Despite Fed officials’ growing willingness to tell us about FOMC meetings and the interest-rate and price-level targets they generate, forms of Fed policymaking that have questionable distributional effects still take place in curtained areas. For example, one can find information on the Fed’s many separate bank rescue programs on Fed websites. However, a careful analysis of cross-program subsidized lending to giant US and foreign banks during the GFC (whose size is summarized in this INET Working Paper, Figure 6.1) is sorely needed. Taxpayers deserve to know not only the magnitude of particular credit flows but also the flow of day-by-day subsidies buried in the “liquidity” support that the Fed provided. To the best of my knowledge, a breakdown of the subsidy flow has never appeared in a Federal Reserve press release or special report.

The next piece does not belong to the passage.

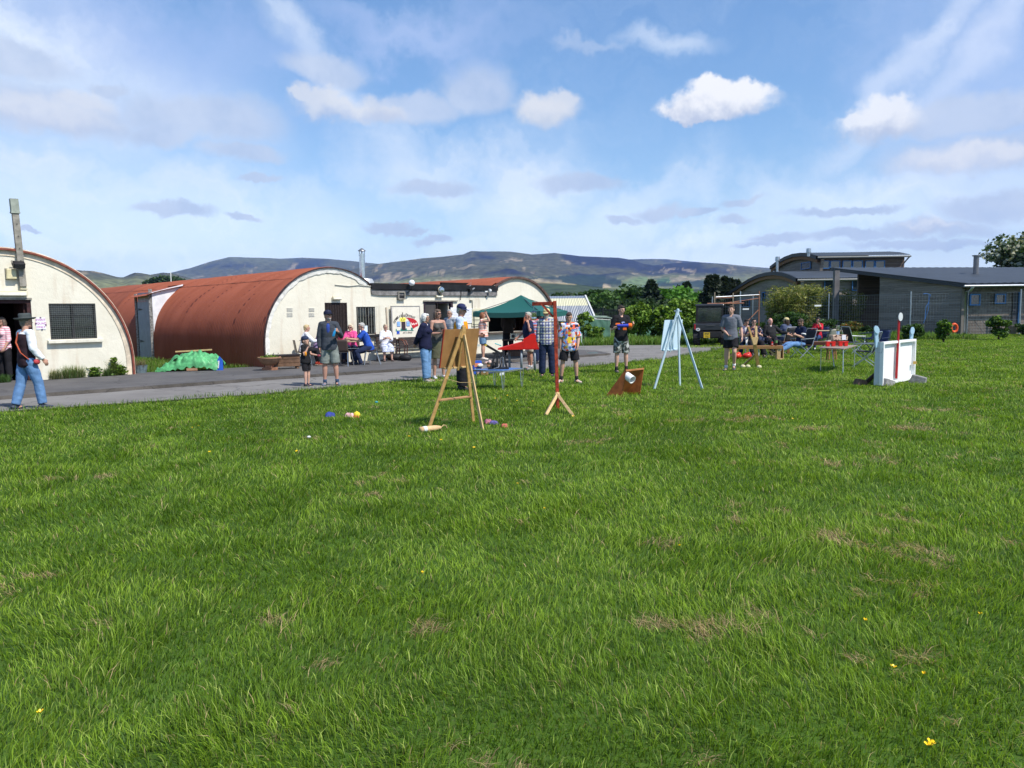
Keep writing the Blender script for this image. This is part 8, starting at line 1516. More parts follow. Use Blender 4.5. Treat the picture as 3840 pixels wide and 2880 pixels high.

The value and anti-egalitarian character of subsidized support deserve analysis because, until the opportunity costs and adverse distributional character of Fed policies are compiled and presented honestly to the electorate, industry praise for this support should be viewed with a skeptical eye.

To my eye, Fed programs appear to have required ordinary US citizens to subsidize their much richer counterparts. If so, this would explain why mega-bankers around the world might unite: (1) to promote the idea that what was transferred was only “liquidity,” and (2) to praise the troika of Geithner, Paulson, and Bernanke so lavishly.

These three individuals are lucky that no one is out there organizing counter rallies against them. Themes for such protests would stress that these men: (1) supplied bailout funds to uninsured creditors of firms and governments that were economically insolvent, (2) supplied these funds at unnecessarily below-market terms, (3) imposed no losses or “haircuts” on rescued positions, and (4) failed to recognize and avert the buildup of crisis pressures before things became bad enough to pose a threat to the system. The troika’s policy strategy prevented open insolvencies at US megabanks by making subsidized Fed loans to US megabanks’ foreign counterparties (and to the foreign taxpayers that would otherwise have been asked to rescue them). At the same time, they resisted a broad-based bailout of insolvent US homeowners. They stood by as US banks foreclosed on all but a few privileged categories of distressed household mortgage borrowers. Had these officials wished, they could have established parallel programs of equally comprehensive assistance for over-mortgaged US households. But they understood that the distributional controversy over openly subsidizing one set of US citizens at the expense of another might have torn our political system apart. The irony is that the troika found it easier to rescue rich foreigners than impoverished US families.